Emperyalist ülkeler, Birinci Paylaşım Savaşı sonrasında
ekonomi ve diğer alanlarda devlet müdahalesinin
gerekliliği üzerine hemfikir olmuşlardı. Bu müdahale
olmaksızın başta ekonomi olmak üzere tüm toplumsal
sistem, kendi doğasından kaynaklanan krizini oldukça
kısa sürede dışavuruyor, patlayan cerahatın tüm
sistemi alaşağı etmemesi ise sadece öznel etkenlerin
siyasal ve örgütsel kapasitesi ile ilgili bir
durum arzediyordu.
Bu devlet müdahaleciliği eğilimi ABD, İngiltere
gibi görece demokratik geleneklerin daha güçlü
olduğu ve sınıf mücadelesinin de daha gelişkin
olduğu ülkelerde “new deal” (yeni dalga) adıyla
anılan, para arzı, faiz oranları gibi görece daha
dolaylı araçlarla müdahaleyi getirirken, savaştan
krizinin daha da ağırlaşmasıyla çıkan, sadece
ekonomik değil, toplumsal ve siyasal anlamdaki
bunalımlarını da atlatamayan, atlatabilme kanalları
geliştiremeyen ve sınıf hareketinin de reformizm/pasifizm
zehiriyle sakatlandığı Almanya, İtalya gibi ülkelerde
faşist rejimleri işbaşına getirerek sadece ekonomiye
değil, her alana müdahale edilmesi biçiminde bir
gelişmeye yol açıyordu.
Komünist Enternasyonal’de “tekelci burjuvazinin
en gerici, en şoven, en emperyalist unsurlarının
açık, teröre dayalı diktatörlüğü” biçiminde tanımlanan
faşizm, ölümü kutsayan ideolojisiyle insanlık
tarihinin gördüğü en gerici devlet biçimidir.
Ortaya çıktığı her yerde, sözkonusu ülkenin özelliklerine
bağlı olarak farklı farklı biçimlenen faşizmin,
temel motifleri en uç boyutlarda ırkçılık, militarizm
ve devletçiliktir.

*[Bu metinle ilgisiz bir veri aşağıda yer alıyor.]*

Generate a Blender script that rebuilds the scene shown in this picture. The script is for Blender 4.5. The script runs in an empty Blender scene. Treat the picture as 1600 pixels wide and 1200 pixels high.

Eğemenliği ele geçiren grup
(ya da gruplar), kendilerinkinden başka hiçbir
iktidar odağı bırakmamacasına siyasal platformu
düzlerler.
Korporasyonlar aracılığıyla devletin, burjuvaların
ve işçilerin aynı bütünün parçaları olduğu propagandasını
yaparlar ve bu projeyi uygularlar. Tüm sınıfsal
kavram ve kategorileri silmeyi amaçlayan bu uygulamadaki
sınıf düşmanlığına yıllar sonra 12 Eylül hükümetine
çalışma bakanı veren Türk-İş’te rastlayabilmek
mümkün.
Faşizmin insanı ve onu insan yapan emeğini hiçleştiren
yaklaşımı ve bu ideolojik zemini üretirken maddi
toplumsal yaşamın üretim, propaganda, eğitim araç
ve yöntemlerinin sözkonusu ülkenin gelişmişlik
düzeyine göre profesyonelce kullanılması, ona
başedilemez bir güç imajını yapıştırır. Oysa İkinci
Paylaşım Savaşı’nın Partizan Savaşları bu “efsaneyi”

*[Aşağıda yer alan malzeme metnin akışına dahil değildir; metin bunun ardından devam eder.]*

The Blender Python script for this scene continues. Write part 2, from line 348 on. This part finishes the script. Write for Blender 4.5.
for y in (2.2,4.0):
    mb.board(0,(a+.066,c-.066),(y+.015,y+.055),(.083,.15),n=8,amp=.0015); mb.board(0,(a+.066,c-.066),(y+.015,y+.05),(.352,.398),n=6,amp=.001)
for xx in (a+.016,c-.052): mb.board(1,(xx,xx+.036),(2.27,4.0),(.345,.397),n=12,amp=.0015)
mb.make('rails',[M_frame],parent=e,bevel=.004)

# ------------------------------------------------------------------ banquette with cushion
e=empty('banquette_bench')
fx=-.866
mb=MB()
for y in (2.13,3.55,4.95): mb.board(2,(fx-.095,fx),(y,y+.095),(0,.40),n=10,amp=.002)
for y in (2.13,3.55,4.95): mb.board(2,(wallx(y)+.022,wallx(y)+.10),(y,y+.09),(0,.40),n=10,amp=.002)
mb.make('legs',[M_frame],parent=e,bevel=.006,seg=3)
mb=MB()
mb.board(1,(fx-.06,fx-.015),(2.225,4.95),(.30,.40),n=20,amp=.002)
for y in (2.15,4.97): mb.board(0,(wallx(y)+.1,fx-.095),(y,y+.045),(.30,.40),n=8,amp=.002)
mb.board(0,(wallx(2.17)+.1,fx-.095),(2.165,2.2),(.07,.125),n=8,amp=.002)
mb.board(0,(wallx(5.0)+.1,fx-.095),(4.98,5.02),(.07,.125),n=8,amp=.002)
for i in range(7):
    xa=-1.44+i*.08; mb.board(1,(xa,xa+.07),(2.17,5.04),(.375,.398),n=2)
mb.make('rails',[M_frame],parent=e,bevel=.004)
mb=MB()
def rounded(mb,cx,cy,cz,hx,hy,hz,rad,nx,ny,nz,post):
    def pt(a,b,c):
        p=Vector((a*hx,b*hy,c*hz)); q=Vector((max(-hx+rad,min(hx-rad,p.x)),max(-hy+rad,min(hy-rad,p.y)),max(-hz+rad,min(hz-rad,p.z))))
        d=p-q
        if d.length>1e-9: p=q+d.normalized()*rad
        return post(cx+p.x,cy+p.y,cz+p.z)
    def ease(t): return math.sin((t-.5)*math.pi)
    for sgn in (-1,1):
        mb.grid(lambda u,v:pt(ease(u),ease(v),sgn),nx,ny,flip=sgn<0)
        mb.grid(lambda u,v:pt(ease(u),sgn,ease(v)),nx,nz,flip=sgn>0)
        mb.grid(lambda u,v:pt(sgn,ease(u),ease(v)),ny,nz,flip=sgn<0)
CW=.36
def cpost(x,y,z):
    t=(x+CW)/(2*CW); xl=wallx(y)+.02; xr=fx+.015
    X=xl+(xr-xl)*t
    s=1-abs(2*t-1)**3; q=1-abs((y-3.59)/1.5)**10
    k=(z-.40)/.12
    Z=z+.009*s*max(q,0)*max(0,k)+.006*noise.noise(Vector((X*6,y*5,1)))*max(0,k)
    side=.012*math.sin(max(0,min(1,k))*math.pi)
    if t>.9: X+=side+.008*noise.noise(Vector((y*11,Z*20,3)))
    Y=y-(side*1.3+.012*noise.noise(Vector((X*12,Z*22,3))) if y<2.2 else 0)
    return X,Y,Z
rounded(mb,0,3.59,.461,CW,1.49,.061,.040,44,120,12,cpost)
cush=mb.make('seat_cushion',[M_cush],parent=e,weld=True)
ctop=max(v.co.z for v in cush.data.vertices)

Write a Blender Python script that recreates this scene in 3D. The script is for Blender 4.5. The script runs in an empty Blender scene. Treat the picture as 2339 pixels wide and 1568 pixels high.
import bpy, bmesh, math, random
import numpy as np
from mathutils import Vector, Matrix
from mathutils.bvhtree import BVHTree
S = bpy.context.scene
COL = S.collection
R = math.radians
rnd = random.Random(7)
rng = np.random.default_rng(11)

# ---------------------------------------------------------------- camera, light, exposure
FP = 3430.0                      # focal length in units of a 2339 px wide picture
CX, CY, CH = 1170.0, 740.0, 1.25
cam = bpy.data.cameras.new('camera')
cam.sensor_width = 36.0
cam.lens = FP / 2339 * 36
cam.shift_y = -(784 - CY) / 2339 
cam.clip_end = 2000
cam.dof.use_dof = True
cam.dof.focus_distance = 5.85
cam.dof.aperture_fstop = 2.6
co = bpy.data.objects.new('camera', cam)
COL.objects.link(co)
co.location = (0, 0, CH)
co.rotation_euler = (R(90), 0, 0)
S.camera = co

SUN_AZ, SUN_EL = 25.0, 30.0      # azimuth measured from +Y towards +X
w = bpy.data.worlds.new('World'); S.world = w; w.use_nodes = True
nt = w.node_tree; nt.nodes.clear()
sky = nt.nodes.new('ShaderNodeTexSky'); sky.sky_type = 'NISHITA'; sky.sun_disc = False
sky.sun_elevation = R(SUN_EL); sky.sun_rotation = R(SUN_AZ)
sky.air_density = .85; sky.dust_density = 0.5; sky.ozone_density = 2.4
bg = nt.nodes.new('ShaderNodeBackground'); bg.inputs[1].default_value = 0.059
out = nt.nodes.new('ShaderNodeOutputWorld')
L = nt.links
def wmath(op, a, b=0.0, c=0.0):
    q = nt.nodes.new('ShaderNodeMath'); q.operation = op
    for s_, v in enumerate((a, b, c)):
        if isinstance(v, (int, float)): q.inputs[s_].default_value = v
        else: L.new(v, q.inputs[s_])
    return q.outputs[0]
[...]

çoktan tarihin derinliklerine gömmüştür.
Bugün egemenler cephesinde, İkinci Paylaşım Savaşı
ve soğuk savaş dönemine ait, tarihe malolmuş bir
olgu olarak ele alınan faşizm, sömürge ve yeni-sömürge
haklklarını iliğine kadar sömürmeye devam etmektedir.